REPUBLIKA.CO.ID, JAKARTA -- Wakil Presiden Republik Indonesia Jusuf Kalla mengatakan keterlibatan TNI dalam pemberantasan terorisme secara langsung dapat dilakukan. Namun, hal itu akan tergantung pada kebutuhan dan memerlukan koordinasi yang baik dengan aparat keamanan lainnya.
"Tergantung kebutuhannya, TNI juga punya kelebihan, kita butuh lebih banyak lagi tapi harus terkoordinir dengan baik," ujar Kalla di Jakarta, Selasa (30/5).
Keterlibatan TNI diusulkan masuk dalam Revisi UU Terorisme. Namun, usulan ini menuai kritikan. Sebagian pihak menilai keterlibatan TNI berpotensi melanggar hak asasi manusia (HAM).
Namun, menurut Kalla, terorisme merupakan tindakan kejahatan yang melanggar HAM. Karena itu, wajar kalau aparat keamanan melakukan tindakan demi kepentingan negara dan bangsa. "Bangsa kan terdiri dari rakyat," kata dia.
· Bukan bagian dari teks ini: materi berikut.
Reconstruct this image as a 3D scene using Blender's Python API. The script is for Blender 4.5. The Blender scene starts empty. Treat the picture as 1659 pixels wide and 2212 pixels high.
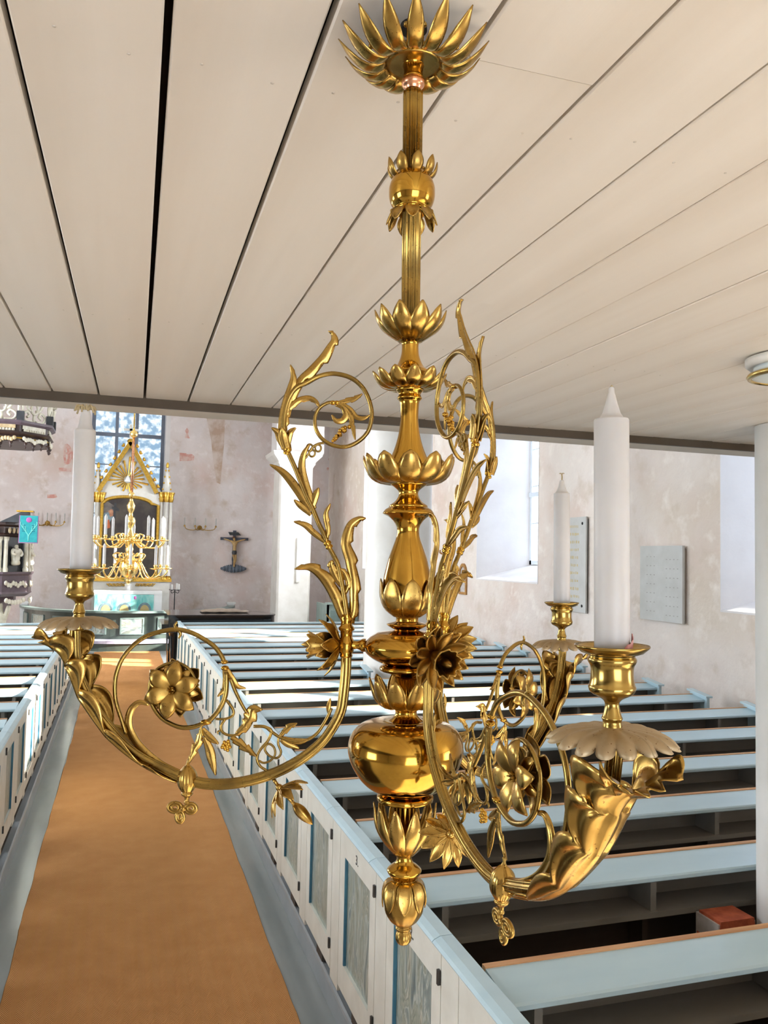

Pelibatan TNI dalam pemberantasan terorisme diusulkan masuk dalam revisi Undang-undang Nomor 15 Tahun 2003 yang sedang dibahas DPR dan pemerintah. Namun, pembahasan poin ini berlangsung sangat alot sehingga menghambat proses revisi.
Kalla menyatakan pemerintah tidak perlu menerbitkan peraturan pemerintah pengganti undang-undang (perpu) untuk mempercepat lahirnya aturan baru terkait pemberantasan terorisme. Sebab, penerapan Undang-Undang No 15 tahun 2003 tentang Tindak Pidana Terorisme masih cukup baik.
Dia menjelaskan penanganan terorisme di Indonesia oleh Densus 88 Mabes Polri selama ini kerap menuai pujian dari dunia. Hal itu menunjukkan aturan yang berlaku sekarang sudah luar biasa.
Pascaaksi bom bunuh diri di Halte Transjakarta Kampung Melayu, Jakarta Timur, Presiden Joko Widodo menginginkan DPR dan pemerintah mempercepat revisi revisi UU tentang Tindak Pidana Terorisme. Revisi aturan itu akan mempermudah aparat mencegah dan menangani tindak terorisme.